Pull Down your Father's Altar

It’s been a few weeks since I posted last.  But I do have a good reason actually, not just an excuse! Do you want to know why?  Well... Paul and I are expecting baby number FOUR.  Yes, that’s right.  We are officially crazy!  I have spent more time than I’d like to admit laying on the bathroom floor. Ohhhh the joys of pregnancy.  I am just hopeful that this part will only last a few more weeks and life will get back to normal... at least for a few months anyway. :)

Though my body has been horizontal the last few weeks, my mind has been quite busy, processing and absorbing the messages you’ve been sending in response to my last post.  I presented three questions to you, with the hope to understand what goes on in your mind as you read about the Blessing.  The responses I have received so far have been overwhelming.  The power that words have over us is truly extraordinary.  Words that were spoken decades ago can still whisper to us and impact our lives as adults, both for good and for evil.

I want to share with you one of the responses I received.  I asked his permission to share this with you.  

My question was… How were spoken words used in your family?

"Well, this one is tough to answer. As I navigate my way through life and parenthood, I have reflected a lot on my own childhood. While there is no doubt my parents loved me very much, unfortunately the way they chose to speak in the house contradicted love. My mother was quite verbally abusive to myself and my siblings. Mostly, she demanded a tidy home and manners. Any deviation from a clean room and manners was quickly admonished. 

Saying "I love you" was rare. I learned about a decade ago that my mom’s father (he died before I was born) was both a verbal and physical abuser of his wife. I think my mom’s childhood had a deep impact on how she parented."

The other night I was reading a short story from a little devotional my mother recently gave me.  If you don’t know what a “devotional" is, it’s a book designed to be read daily that references Scripture and then a concept of truth that you can cling to in your own life.  I’ve honestly never been super great about being consistent with reading things like this, but over the last couple months I’ve been especially drawn to this tiny little book.  The title of this particular day’s entry was "Pull down your father's altar".  

There is a story in the Bible of a man named Gideon.  God had big plans for Gideon, but first there were a few family dynamics to be dealt with-- like the altar his father built for a "false God".  In the book of Judges, the verse says, "Pull down your father’s altar to Baal... then build an altar to the Lord your God.”  

I know there are many of you reading this blog that have similar stories to the one I shared above.  In fact, I know some of you have more intense, even tragic stories of how words impacted your life. So what I want to ask you is this... pull down your father’s altar?  You don’t have to give your children what was given to you.

I can personally testify that the man who shared his story has absolutely and intentionally decided to use words differently with his children.  Every night, as he tucks his boys into bed, he now reminds them of this truth... "You will be the head and not the tail.”  Because of this father’s deliberate choice to use the Blessing, generations of his family will be forever changed.

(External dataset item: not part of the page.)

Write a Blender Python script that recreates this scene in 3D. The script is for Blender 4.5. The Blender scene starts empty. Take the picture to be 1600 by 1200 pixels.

I’m going to ask you to do something.  If you share a similar story; if words spoken to you in your formative years still linger and perhaps even continue to cause pain, I want you say something out loud.  Ready?  I want you to say... "It ends with me. And it ends now.”

There is something I want to make sure you realize about the Blessing.  It is not limited to just a once-a-year event given on a birthday.  It is also, and equally important, a mindset we choose every day to use our words and actions to give life.  Perhaps even over this Thanksgiving week as you are spending time with family, there will be an opportunity to incorporate the Blessing.  Consider right before you begin your meal, saying out loud one thing you are thankful for about each person standing in the room.  It’s ok if you feel nervous or uncomfortable as you begin; I can promise you the atmosphere will quickly change and the hearts receiving your message will be greatly impacted.  It could be a Thanksgiving like no other.